Exercise:
Copy all of the material below exactly.

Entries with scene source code
== == ==
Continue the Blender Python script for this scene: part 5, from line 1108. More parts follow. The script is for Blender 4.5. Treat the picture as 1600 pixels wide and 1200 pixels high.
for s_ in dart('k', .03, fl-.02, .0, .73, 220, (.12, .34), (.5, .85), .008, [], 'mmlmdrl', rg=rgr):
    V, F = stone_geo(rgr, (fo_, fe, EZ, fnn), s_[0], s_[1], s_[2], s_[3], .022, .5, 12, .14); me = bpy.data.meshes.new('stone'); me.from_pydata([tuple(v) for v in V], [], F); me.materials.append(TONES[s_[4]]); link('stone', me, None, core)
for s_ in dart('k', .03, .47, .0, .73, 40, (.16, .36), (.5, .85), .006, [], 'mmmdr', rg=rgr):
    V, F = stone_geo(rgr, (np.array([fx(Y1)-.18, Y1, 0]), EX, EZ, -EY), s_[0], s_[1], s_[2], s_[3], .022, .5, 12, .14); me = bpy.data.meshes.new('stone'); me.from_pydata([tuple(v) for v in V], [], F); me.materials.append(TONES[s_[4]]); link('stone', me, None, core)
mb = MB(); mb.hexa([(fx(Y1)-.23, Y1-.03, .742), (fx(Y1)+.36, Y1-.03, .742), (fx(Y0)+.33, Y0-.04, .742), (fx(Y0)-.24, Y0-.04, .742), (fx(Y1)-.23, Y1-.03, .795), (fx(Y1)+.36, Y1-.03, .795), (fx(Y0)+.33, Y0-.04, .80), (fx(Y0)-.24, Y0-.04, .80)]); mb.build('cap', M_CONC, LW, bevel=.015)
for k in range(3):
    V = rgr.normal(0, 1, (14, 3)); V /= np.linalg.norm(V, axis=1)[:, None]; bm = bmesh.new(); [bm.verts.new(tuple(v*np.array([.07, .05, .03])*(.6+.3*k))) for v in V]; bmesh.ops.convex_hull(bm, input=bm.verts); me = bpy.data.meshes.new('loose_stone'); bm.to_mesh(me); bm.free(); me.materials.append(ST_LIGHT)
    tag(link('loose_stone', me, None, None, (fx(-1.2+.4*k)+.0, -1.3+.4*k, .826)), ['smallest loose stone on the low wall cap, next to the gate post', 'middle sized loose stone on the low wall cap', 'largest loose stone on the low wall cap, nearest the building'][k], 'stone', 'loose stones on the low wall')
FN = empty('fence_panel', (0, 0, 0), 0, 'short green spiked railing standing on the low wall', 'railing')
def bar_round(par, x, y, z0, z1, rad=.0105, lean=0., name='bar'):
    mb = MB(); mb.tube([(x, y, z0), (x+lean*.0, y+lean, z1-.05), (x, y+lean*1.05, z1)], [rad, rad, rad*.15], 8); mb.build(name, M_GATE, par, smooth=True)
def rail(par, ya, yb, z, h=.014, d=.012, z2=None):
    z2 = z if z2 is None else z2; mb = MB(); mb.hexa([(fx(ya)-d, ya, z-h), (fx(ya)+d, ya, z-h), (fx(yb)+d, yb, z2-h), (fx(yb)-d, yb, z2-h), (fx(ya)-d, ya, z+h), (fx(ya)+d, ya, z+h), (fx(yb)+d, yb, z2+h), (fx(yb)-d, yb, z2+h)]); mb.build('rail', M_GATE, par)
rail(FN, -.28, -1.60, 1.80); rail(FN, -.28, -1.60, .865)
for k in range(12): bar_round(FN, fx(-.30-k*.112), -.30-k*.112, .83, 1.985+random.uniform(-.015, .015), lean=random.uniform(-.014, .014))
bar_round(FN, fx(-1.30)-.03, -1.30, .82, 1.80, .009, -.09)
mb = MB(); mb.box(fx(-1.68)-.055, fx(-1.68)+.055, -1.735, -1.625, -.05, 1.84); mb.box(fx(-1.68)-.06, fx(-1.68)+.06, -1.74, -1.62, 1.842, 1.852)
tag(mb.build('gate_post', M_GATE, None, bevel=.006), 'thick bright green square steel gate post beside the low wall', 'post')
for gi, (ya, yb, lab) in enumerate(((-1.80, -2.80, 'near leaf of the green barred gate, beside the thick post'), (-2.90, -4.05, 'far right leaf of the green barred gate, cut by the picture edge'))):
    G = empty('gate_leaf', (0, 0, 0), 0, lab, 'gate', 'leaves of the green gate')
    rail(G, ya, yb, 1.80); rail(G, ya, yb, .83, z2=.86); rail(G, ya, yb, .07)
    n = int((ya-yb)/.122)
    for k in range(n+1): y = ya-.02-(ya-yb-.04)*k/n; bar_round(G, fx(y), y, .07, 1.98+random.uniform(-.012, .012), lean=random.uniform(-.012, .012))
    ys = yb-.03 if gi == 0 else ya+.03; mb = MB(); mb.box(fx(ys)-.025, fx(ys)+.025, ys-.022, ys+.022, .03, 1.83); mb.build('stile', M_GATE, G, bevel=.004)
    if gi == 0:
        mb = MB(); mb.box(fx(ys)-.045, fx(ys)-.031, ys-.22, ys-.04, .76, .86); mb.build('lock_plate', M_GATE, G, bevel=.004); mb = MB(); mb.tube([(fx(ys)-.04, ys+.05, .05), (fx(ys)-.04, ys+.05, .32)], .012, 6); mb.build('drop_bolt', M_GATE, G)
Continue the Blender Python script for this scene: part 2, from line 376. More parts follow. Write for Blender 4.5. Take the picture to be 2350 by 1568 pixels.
== == ==
Reply to the exercise:
Continue the Blender Python script for this scene: part 5, from line 1108. More parts follow. The script is for Blender 4.5. Treat the picture as 1600 pixels wide and 1200 pixels high.
for s_ in dart('k', .03, fl-.02, .0, .73, 220, (.12, .34), (.5, .85), .008, [], 'mmlmdrl', rg=rgr):
    V, F = stone_geo(rgr, (fo_, fe, EZ, fnn), s_[0], s_[1], s_[2], s_[3], .022, .5, 12, .14); me = bpy.data.meshes.new('stone'); me.from_pydata([tuple(v) for v in V], [], F); me.materials.append(TONES[s_[4]]); link('stone', me, None, core)
for s_ in dart('k', .03, .47, .0, .73, 40, (.16, .36), (.5, .85), .006, [], 'mmmdr', rg=rgr):
    V, F = stone_geo(rgr, (np.array([fx(Y1)-.18, Y1, 0]), EX, EZ, -EY), s_[0], s_[1], s_[2], s_[3], .022, .5, 12, .14); me = bpy.data.meshes.new('stone'); me.from_pydata([tuple(v) for v in V], [], F); me.materials.append(TONES[s_[4]]); link('stone', me, None, core)
mb = MB(); mb.hexa([(fx(Y1)-.23, Y1-.03, .742), (fx(Y1)+.36, Y1-.03, .742), (fx(Y0)+.33, Y0-.04, .742), (fx(Y0)-.24, Y0-.04, .742), (fx(Y1)-.23, Y1-.03, .795), (fx(Y1)+.36, Y1-.03, .795), (fx(Y0)+.33, Y0-.04, .80), (fx(Y0)-.24, Y0-.04, .80)]); mb.build('cap', M_CONC, LW, bevel=.015)
for k in range(3):
    V = rgr.normal(0, 1, (14, 3)); V /= np.linalg.norm(V, axis=1)[:, None]; bm = bmesh.new(); [bm.verts.new(tuple(v*np.array([.07, .05, .03])*(.6+.3*k))) for v in V]; bmesh.ops.convex_hull(bm, input=bm.verts); me = bpy.data.meshes.new('loose_stone'); bm.to_mesh(me); bm.free(); me.materials.append(ST_LIGHT)
    tag(link('loose_stone', me, None, None, (fx(-1.2+.4*k)+.0, -1.3+.4*k, .826)), ['smallest loose stone on the low wall cap, next to the gate post', 'middle sized loose stone on the low wall cap', 'largest loose stone on the low wall cap, nearest the building'][k], 'stone', 'loose stones on the low wall')
FN = empty('fence_panel', (0, 0, 0), 0, 'short green spiked railing standing on the low wall', 'railing')
def bar_round(par, x, y, z0, z1, rad=.0105, lean=0., name='bar'):
    mb = MB(); mb.tube([(x, y, z0), (x+lean*.0, y+lean, z1-.05), (x, y+lean*1.05, z1)], [rad, rad, rad*.15], 8); mb.build(name, M_GATE, par, smooth=True)
def rail(par, ya, yb, z, h=.014, d=.012, z2=None):
    z2 = z if z2 is None else z2; mb = MB(); mb.hexa([(fx(ya)-d, ya, z-h), (fx(ya)+d, ya, z-h), (fx(yb)+d, yb, z2-h), (fx(yb)-d, yb, z2-h), (fx(ya)-d, ya, z+h), (fx(ya)+d, ya, z+h), (fx(yb)+d, yb, z2+h), (fx(yb)-d, yb, z2+h)]); mb.build('rail', M_GATE, par)
rail(FN, -.28, -1.60, 1.80); rail(FN, -.28, -1.60, .865)
for k in range(12): bar_round(FN, fx(-.30-k*.112), -.30-k*.112, .83, 1.985+random.uniform(-.015, .015), lean=random.uniform(-.014, .014))
bar_round(FN, fx(-1.30)-.03, -1.30, .82, 1.80, .009, -.09)
mb = MB(); mb.box(fx(-1.68)-.055, fx(-1.68)+.055, -1.735, -1.625, -.05, 1.84); mb.box(fx(-1.68)-.06, fx(-1.68)+.06, -1.74, -1.62, 1.842, 1.852)
tag(mb.build('gate_post', M_GATE, None, bevel=.006), 'thick bright green square steel gate post beside the low wall', 'post')
for gi, (ya, yb, lab) in enumerate(((-1.80, -2.80, 'near leaf of the green barred gate, beside the thick post'), (-2.90, -4.05, 'far right leaf of the green barred gate, cut by the picture edge'))):
    G = empty('gate_leaf', (0, 0, 0), 0, lab, 'gate', 'leaves of the green gate')
    rail(G, ya, yb, 1.80); rail(G, ya, yb, .83, z2=.86); rail(G, ya, yb, .07)
    n = int((ya-yb)/.122)
    for k in range(n+1): y = ya-.02-(ya-yb-.04)*k/n; bar_round(G, fx(y), y, .07, 1.98+random.uniform(-.012, .012), lean=random.uniform(-.012, .012))
    ys = yb-.03 if gi == 0 else ya+.03; mb = MB(); mb.box(fx(ys)-.025, fx(ys)+.025, ys-.022, ys+.022, .03, 1.83); mb.build('stile', M_GATE, G, bevel=.004)
    if gi == 0:
        mb = MB(); mb.box(fx(ys)-.045, fx(ys)-.031, ys-.22, ys-.04, .76, .86); mb.build('lock_plate', M_GATE, G, bevel=.004); mb = MB(); mb.tube([(fx(ys)-.04, ys+.05, .05), (fx(ys)-.04, ys+.05, .32)], .012, 6); mb.build('drop_bolt', M_GATE, G)
Continue the Blender Python script for this scene: part 2, from line 376. More parts follow. Write for Blender 4.5. Take the picture to be 2350 by 1568 pixels.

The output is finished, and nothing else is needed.